When testing ideas, the clearest signal of a top-priority problem is a customer's immediate willingness to commit to a large contract. Hesitation, requests for monthly plans, or budget excuses are strong indicators of a low-priority, "nice-to-have" problem.
In enterprise AI, competitive advantage comes less from the underlying model and more from the surrounding software. Features like versioning, analytics, integrations, and orchestration systems are critical for enterprise adoption and create stickiness that models alone cannot.
Product-market fit is confirmed through repetition. For Decagon, it was when the fifth and sixth customers independently described the same core problem, cited the same failed competitors, and expressed immediate willingness to buy, proving a repeatable market need.

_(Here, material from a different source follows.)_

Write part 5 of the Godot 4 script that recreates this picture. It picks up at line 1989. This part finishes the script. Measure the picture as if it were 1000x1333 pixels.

Instead of starting with a scalable platform, Decagon built bespoke, perfect solutions for its first few enterprise customers. This validated their ability to solve the core problem deeply. Only after proving this value did they abstract the common patterns into a platform.
Instead of a generic presentation, Decagon scrapes a prospect's public data to build a working, tailored demo before the first sales call. This simulates the prospect's actual workflows, vividly demonstrating immediate value and accelerating the sales cycle.
If a large customer drags out a pilot indefinitely, it's a sign that your solution isn't solving a visceral, high-priority pain. When the need is urgent, enterprises will "bulldoze" through internal bureaucracy to get the product into production quickly.
By staying as a two-person technical team, Decagon's founders maintained extreme agility. They spent days talking to customers and nights coding, allowing them to iterate rapidly to product-market fit without the overhead of recruiting or managing a team.
Instead of guessing your competitive advantage, ask potential customers which other solutions they've evaluated and why those products didn't work for them. They will explicitly tell you the market gaps and what you need to build to win.
First-time founders often over-intellectualize strategy. Decagon's founder learned from his first startup that a better approach is to talk directly to customers to discover their real problems, rather than creating a grand plan in a vacuum that fails upon market contact.